Last year, the video gaming industry was worth $91 billion. That number is expected to increase in 2017, as mobile and free-to-play markets expand. Interestingly, game console sales have decreased over the past decade. But, unlike in the movie industry, the outlook here isn’t so bleak. That’s because mobile gaming is on a strong uptrend. Mobile gaming revenue increased 18% last year, breaking several records. This trend is especially strong in the US, where there are more mobile gamers than viewers of streaming video (e.g. Netflix, Hulu, YouTube).

The Cost

Mobile games generate revenue in several ways. In-game advertisements are a staple of free mobile games. These may appear as banners at the top or bottom of the screen during gameplay. On the contrary, full-screen ads often appear in between round of play. It’s hard to complain about advertisements in completely free games. After all, advertisers make free gaming possible. Recently, in-game mobile ads have become more interactive. Some make use of phone/tablet accelerometers, giving players a brief glimpse into the VR realm. Other mobile ads contain mini-games, which might be a sample of the game being advertised.

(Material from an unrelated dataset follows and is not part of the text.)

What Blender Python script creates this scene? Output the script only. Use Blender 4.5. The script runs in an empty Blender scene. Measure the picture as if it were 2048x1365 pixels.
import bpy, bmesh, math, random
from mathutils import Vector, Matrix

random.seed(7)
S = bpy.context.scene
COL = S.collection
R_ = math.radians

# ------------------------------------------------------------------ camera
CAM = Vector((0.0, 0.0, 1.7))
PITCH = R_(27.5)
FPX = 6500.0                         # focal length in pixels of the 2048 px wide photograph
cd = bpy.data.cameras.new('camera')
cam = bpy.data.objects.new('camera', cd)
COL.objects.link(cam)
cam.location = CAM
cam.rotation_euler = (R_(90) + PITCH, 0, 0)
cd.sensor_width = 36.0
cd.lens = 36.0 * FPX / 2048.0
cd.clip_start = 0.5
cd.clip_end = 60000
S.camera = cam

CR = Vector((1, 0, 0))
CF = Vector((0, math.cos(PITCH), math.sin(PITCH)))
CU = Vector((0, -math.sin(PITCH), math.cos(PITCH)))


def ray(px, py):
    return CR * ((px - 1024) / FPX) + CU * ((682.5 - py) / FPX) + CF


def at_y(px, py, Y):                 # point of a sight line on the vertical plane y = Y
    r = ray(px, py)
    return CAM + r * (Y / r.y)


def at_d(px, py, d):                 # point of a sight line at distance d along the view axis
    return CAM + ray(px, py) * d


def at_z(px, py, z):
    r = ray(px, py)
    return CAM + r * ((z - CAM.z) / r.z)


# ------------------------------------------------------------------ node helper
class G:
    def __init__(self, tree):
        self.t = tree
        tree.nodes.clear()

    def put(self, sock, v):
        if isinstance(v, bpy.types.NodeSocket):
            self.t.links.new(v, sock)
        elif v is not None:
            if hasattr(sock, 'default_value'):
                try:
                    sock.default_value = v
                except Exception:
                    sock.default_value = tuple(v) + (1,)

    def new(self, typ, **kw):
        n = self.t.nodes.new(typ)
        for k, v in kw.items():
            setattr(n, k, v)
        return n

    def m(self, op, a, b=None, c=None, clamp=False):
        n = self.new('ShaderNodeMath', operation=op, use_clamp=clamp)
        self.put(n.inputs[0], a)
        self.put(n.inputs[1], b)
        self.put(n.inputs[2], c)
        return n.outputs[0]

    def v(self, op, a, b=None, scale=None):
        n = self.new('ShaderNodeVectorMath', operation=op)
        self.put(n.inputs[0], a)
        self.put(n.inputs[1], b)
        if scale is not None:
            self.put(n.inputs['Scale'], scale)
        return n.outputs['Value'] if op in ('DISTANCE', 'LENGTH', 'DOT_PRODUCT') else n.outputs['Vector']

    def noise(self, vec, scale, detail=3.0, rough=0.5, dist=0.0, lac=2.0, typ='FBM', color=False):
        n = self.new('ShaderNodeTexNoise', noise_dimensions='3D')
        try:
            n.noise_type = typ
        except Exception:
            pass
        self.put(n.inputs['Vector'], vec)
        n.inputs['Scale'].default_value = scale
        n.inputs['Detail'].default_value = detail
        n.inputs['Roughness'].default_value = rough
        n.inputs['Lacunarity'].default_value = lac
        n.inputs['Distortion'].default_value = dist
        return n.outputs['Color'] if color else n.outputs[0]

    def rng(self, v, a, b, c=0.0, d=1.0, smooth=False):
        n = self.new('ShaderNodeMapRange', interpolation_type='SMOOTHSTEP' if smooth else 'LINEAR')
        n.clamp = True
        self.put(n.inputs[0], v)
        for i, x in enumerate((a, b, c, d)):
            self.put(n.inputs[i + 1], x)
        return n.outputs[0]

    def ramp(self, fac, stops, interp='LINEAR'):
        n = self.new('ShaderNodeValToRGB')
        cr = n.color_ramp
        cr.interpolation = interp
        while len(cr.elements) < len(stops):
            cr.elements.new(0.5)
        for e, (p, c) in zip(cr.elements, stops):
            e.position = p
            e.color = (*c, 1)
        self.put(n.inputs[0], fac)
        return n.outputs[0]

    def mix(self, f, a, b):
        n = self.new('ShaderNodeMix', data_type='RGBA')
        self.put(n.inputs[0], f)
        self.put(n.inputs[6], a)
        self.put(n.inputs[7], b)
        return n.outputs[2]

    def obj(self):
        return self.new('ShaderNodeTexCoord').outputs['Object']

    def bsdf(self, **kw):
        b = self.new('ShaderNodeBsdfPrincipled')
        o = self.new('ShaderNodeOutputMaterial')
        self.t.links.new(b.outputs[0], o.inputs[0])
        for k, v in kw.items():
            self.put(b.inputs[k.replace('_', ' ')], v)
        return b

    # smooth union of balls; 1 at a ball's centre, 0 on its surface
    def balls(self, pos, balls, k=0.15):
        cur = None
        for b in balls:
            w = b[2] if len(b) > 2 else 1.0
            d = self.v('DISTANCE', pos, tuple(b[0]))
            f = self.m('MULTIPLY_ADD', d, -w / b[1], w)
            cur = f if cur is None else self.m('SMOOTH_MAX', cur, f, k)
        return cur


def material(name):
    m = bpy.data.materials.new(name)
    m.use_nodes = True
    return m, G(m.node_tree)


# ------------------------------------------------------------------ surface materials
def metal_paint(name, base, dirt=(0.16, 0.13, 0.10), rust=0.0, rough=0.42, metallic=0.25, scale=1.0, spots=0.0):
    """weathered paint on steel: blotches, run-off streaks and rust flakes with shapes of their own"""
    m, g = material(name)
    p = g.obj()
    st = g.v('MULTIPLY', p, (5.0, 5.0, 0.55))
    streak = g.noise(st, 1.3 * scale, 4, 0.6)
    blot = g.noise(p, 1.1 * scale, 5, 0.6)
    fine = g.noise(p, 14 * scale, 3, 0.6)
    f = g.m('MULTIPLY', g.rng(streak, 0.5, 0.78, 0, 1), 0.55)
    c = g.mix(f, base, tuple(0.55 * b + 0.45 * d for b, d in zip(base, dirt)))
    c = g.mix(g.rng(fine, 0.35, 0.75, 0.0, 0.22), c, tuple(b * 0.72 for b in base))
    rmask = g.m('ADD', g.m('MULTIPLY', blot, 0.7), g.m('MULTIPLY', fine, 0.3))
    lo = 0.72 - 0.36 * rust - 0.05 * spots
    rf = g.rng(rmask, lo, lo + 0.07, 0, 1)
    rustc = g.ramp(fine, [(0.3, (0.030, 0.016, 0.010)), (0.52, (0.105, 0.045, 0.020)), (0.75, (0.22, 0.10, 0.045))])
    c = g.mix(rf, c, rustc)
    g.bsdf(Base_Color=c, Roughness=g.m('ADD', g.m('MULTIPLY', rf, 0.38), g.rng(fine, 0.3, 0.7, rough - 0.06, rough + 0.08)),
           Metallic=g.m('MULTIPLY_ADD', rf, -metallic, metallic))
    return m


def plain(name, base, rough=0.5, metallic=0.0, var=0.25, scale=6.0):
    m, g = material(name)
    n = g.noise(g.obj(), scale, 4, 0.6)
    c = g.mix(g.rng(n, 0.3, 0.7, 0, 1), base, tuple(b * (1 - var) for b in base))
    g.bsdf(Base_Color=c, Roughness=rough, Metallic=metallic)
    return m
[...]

Entertaining, relevant ads are part of the mobile gaming industry’s booming success. It’s a self-sustaining method, as ads for games convince players to download additional titles. The newly downloaded games contain ads and/or in-game purchases that further fuel the gaming economy. Console games lack this win-win method, and that’s part of why they’re losing.

Winning Sequels

Millions of players spend countless hours at online gaming portals such as Poki. The market is mature, and most of the biggest games aren’t fully original. For example, .io games have dominated the free multiplayer space in the past couple of years. And every game other than the original, Agar.io, is a spinoff.

The game Run 3 is one of the most-played games of 2017, and it is (obviously) the third in a series of single-player endless runners. Cut the Rope: Experiments is one of the first sequels in the award-winning Cut the Rope series. Experiments isn’t a new game, but it’s still one of the most popular. Little Alchemy 2 is one of the latest sequels to become a major hit. Its concept is many years old, but it’s entertainment value is as fresh as ever.

While sequels and reboots fail to revive the movie industry, they are performing exceptionally well in the gaming world. A multitude of factors are driving the gaming industry forward, and completely new IP isn’t one of them. Spinoffs are stronger than ever, and gamers across the globe are loving them.